What is my blog about? It's about Torah family living. It's about letting Torah affect our daily lives, from mealtime to bedtime, homeschooling to farm chores.

Tuesday, March 29, 2011

Breaking down a unit study

I love unit studies. I don't care for textbooks, primarily because I like the freedom to teach in the moment, using their interests, following rabbit trails, and moving on when needed. However, I do like the convenience of our language arts books, for example. I open the book to Lesson 27, and we read and copy 4 words. Done! Tomorrow we will open to Lesson 28 and read and discuss a poem. I love the simplicity and ease of use. Well, it occurred to me that perhaps I could apply the same idea to a unit study. So here is what I came up with.

We will be studying weather through the end of this school year, so that is about 70 days. I have about fifteen files on weather on my flashdrive. But many of those files consist of various resources with no order and no lesson plan. I started a document and numbered the left hand side up to 70. Then I started looking through the resources. Oh, here's four poems to copy about the weather. So I spread them out and assigned them to various lesson numbers. Then I found a tornado safety coloring book. I stuck that in. I tried to group by topic, but I didn't do perfectly. I figure that revisiting a topic as we go along will simply serve as review. So I filled all seventy lessons with copywork, crafts, visiting internet sites, experiments, flaschcards, even beginning readers about weather. Each lesson over the course of several days is a little different. Each lesson can be completed in about 15 minutes.

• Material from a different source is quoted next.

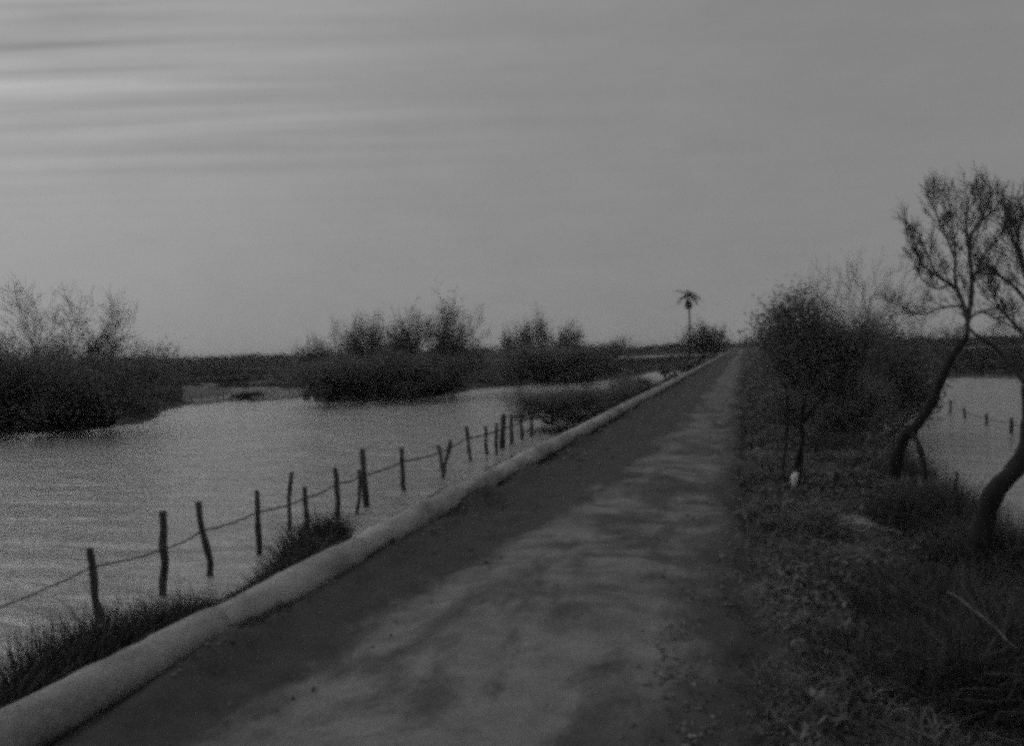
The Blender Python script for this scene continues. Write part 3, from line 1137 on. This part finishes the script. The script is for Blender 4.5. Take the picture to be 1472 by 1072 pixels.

I then went a little crazy. I printed out my list of 70 lessons, and started at lesson 1. I copied everything I needed for lesson 1 for each child. (double sided whenever possible) Then I put a little P by lesson one to show it was printed. I worked through the list, and printed everything, laminated the flashcards, and collected the books we would be reading from. Everything went in a sweater size plastic box with my lesson list on top. Now I can simply pull out our weather box, look at the next lesson, pull out the required materials, and voila! We successfully completed science for the day. The date is then written next to #1.

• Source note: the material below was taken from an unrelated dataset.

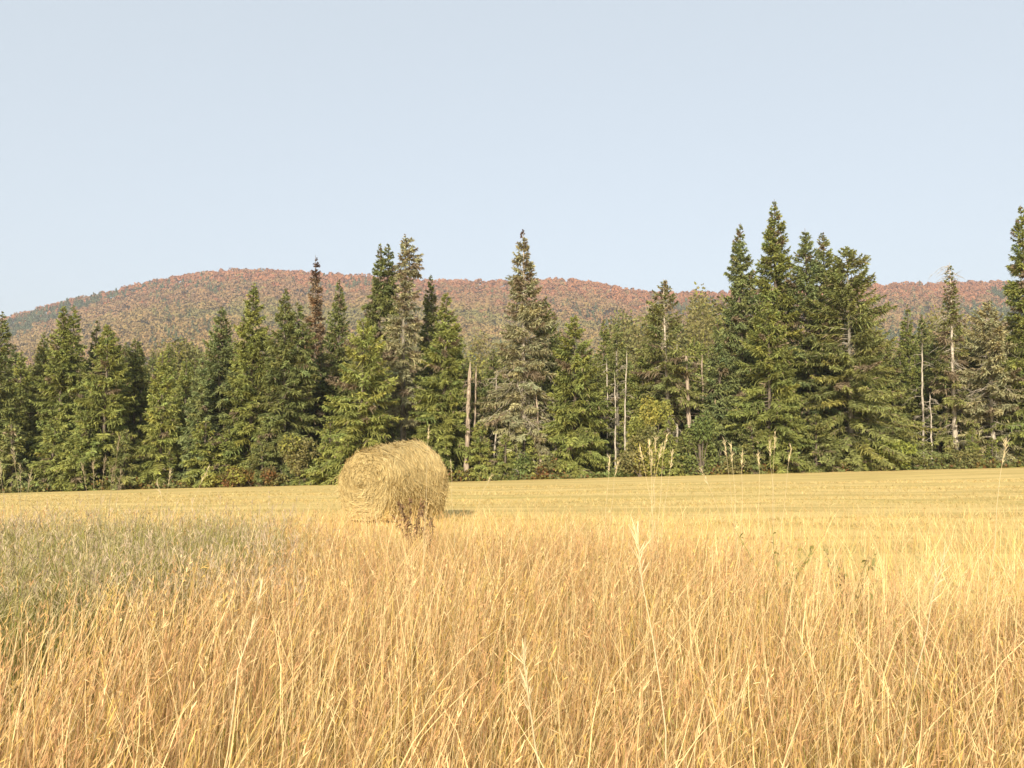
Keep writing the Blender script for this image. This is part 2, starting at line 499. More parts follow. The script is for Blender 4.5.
T(405, 234, 61, 25, "tall thin grey-green spruce with a bare grey trunk low down, behind the hay bale", 'grey', gap=0.45, dead=0.25, p=0.72, base=0.25,
  twin=(0.3, -0.2, 0.85), bare=(0.08, 0.4, 40, 1.2), bark=M_greybark)
T(363, 318, 55.5, 44, "broad yellowish-green fir standing forward of the twin spires, left of the bale", 'yellow', p=0.6, gap=0.25, dead=0.1)
T(431, 275, 66, 26, "dark blue-green spruce tip peeking behind the big green fir by the bale", 'dark')
T(446, 291, 57, 36, "full green fir right behind the hay bale's right end", 'green', p=0.75, dens=1.15)
T(523, 230, 58, 46, "tallest mid-photo spruce, shaggy grey-green with brown tip and drooping dead lower boughs", 'grey', p=0.95, gap=0.3, dead=0.22, base=0.1,
  top_brown=0.035, bare=(0.06, 0.46, 110, 2.6), bark=M_pale, baredroop=0.75, dens=0.9)
T(546, 297, 63, 32, "dark brownish spruce close behind the right side of the shaggy grey-green spruce", 'olive', p=0.6, dead=0.15)
T(574, 314, 56.5, 41, "dense cone-shaped green spruce with full skirt, right of the shaggy spruce", 'green', p=0.75, dens=1.2)
T(604, 318, 65, 19, "slim green spruce close right of the dense cone-shaped spruce", 'green')
T(617, 322, 62, 20, "sparse slim spruce with bare lower trunk among grey snags", 'olive', base=0.4, gap=0.3, bark=M_greybark, bare=(0.1, 0.4, 25, 0.9))
T(664, 279, 60, 36, "spruce with crooked bare tip and long pale trunk, flat boughs mostly to the left", 'olive', p=0.66, gap=0.5, dead=0.2, base=0.3, flat=1.0,
  bare=(0.1, 0.95, 40, 1.2), bark=M_pale, lean=(-0.012, 0))
T(740, 223, 60, 36, "pointed tall fir, left shoulder of the tallest group on the right", 'blue', p=0.8, dens=1.15, dead=0.09)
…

This is working well for us so far. See, I know myself. If I don't have everything ready to go, it is all too easy to just put it off. I also can be easily scared off by vagueness or lengthy lessons. This method solves all my problems. If unit studies have been a little scary or disorganized for you, why not give this a try? I wrote out the lessons in about 1 to 1 1/2 hours, and took about 2 hours to print everything, but now I am set for the next 70 days.